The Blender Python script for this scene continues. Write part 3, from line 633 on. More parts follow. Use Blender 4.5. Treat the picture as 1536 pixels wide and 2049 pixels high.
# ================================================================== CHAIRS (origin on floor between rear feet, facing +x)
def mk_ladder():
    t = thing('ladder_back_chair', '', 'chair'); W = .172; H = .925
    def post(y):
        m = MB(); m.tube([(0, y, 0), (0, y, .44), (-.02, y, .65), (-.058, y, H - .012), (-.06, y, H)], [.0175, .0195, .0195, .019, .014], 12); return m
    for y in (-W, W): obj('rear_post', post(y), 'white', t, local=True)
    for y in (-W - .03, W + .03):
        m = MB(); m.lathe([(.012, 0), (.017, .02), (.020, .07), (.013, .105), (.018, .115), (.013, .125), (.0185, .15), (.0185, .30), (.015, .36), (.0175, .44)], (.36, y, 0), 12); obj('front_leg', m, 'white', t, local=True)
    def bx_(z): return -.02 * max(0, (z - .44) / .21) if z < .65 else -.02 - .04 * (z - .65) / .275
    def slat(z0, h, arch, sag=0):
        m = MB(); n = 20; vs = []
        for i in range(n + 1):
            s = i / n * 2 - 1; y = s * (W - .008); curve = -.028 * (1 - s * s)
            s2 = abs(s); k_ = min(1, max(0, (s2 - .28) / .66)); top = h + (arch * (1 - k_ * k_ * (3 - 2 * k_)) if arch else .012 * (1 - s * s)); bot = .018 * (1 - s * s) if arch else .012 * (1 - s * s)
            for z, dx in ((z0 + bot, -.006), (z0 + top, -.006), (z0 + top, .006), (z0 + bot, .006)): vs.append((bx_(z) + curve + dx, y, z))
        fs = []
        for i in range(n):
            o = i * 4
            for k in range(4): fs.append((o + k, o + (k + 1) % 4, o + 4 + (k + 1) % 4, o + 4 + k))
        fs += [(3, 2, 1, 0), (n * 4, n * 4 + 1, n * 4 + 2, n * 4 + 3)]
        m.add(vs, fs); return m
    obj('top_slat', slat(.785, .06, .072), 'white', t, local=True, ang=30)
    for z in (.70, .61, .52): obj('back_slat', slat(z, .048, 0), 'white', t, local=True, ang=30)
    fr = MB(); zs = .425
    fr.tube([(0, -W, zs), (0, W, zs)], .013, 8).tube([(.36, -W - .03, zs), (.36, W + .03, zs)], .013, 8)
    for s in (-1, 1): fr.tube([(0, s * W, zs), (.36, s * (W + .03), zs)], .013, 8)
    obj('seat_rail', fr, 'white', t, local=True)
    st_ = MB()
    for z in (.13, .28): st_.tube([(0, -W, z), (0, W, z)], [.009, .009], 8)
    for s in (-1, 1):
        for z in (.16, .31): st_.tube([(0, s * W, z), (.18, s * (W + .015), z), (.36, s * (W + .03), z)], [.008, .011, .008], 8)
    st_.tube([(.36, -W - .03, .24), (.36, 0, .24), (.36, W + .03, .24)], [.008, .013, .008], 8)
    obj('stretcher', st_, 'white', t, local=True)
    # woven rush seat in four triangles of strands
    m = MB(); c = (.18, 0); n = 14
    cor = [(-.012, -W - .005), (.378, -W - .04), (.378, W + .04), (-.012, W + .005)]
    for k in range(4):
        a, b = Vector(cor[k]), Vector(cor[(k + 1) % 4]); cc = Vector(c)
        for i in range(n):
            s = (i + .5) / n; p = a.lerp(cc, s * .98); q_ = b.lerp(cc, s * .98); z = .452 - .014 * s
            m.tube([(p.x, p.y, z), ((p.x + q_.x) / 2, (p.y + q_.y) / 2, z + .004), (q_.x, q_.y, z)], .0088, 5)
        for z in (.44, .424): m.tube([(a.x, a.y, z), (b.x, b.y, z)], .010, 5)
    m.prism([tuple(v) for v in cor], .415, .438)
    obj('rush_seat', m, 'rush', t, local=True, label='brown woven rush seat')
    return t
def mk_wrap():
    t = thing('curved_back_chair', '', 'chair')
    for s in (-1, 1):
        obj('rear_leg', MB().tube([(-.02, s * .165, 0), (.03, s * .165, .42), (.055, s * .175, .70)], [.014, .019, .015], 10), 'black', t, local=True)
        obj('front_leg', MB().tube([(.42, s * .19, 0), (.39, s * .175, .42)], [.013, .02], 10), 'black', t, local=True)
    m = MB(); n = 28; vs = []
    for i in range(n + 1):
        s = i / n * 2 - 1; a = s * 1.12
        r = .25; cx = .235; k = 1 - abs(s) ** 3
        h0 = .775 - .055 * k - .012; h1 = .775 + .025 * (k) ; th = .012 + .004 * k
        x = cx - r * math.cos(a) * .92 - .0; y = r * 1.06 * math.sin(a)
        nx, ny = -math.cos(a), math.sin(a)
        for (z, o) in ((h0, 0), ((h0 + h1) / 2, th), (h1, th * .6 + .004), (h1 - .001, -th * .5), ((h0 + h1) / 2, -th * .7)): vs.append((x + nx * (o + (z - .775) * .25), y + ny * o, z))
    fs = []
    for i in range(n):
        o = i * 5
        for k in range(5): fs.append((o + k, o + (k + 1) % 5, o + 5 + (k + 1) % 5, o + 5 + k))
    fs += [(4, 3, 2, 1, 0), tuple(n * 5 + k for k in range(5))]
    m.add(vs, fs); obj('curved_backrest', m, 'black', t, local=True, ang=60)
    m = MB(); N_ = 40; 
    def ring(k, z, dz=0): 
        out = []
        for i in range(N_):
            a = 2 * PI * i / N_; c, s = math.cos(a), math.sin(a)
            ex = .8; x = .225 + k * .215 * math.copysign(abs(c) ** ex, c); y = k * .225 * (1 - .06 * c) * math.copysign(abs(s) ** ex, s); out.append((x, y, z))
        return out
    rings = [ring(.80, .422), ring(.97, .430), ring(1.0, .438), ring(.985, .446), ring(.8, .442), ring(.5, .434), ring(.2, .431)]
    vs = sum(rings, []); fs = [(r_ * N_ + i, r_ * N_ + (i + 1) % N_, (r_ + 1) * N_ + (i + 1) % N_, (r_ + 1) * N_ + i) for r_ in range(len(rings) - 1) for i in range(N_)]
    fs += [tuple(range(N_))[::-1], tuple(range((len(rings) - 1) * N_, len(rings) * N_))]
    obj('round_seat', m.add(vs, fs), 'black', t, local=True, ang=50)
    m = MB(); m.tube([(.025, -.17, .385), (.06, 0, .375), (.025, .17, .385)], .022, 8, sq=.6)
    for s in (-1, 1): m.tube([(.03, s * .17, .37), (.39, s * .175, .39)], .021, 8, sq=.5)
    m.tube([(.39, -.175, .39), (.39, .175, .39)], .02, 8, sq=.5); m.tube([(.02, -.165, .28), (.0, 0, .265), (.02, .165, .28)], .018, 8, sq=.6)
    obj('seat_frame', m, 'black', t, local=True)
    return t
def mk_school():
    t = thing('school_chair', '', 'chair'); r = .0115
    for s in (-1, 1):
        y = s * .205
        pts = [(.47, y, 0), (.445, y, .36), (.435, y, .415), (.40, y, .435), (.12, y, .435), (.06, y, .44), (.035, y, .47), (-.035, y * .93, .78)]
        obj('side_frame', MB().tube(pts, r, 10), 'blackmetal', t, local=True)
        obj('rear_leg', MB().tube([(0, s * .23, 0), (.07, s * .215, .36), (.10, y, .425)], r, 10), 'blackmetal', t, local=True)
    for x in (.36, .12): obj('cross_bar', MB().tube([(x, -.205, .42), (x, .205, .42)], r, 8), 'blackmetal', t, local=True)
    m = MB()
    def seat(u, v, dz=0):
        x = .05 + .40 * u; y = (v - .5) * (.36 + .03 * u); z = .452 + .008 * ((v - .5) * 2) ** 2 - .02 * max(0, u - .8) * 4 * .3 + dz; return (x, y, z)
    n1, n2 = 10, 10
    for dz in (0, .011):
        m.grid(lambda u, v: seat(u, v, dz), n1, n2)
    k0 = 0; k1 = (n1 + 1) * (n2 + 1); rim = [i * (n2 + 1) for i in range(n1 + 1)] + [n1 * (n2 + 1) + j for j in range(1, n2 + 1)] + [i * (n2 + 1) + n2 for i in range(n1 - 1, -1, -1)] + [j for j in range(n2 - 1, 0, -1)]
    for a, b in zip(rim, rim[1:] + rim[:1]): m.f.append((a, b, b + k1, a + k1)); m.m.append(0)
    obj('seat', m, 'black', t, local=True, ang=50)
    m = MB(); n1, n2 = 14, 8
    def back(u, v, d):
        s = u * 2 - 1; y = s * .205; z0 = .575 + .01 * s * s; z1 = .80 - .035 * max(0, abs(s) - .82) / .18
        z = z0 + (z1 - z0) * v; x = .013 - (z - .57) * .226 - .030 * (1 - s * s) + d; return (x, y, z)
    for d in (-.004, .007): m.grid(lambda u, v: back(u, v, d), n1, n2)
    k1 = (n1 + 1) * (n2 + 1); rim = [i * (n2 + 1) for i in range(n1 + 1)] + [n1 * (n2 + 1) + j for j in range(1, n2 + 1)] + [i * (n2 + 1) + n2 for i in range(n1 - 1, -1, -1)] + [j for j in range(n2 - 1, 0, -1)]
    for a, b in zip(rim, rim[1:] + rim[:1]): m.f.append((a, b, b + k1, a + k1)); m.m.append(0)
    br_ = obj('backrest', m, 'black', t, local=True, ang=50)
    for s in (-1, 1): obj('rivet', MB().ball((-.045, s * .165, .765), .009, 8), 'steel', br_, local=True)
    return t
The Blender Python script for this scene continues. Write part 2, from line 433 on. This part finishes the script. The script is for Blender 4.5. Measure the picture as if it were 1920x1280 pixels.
= = = =
* _TASK STATEMENT_:
Gather each line of the records holding the string "from".

* _ANSWER TO THE TASK_:
The Blender Python script for this scene continues. Write part 3, from line 633 on. More parts follow. Use Blender 4.5. Treat the picture as 1536 pixels wide and 2049 pixels high.
The Blender Python script for this scene continues. Write part 2, from line 433 on. This part finishes the script. The script is for Blender 4.5. Measure the picture as if it were 1920x1280 pixels.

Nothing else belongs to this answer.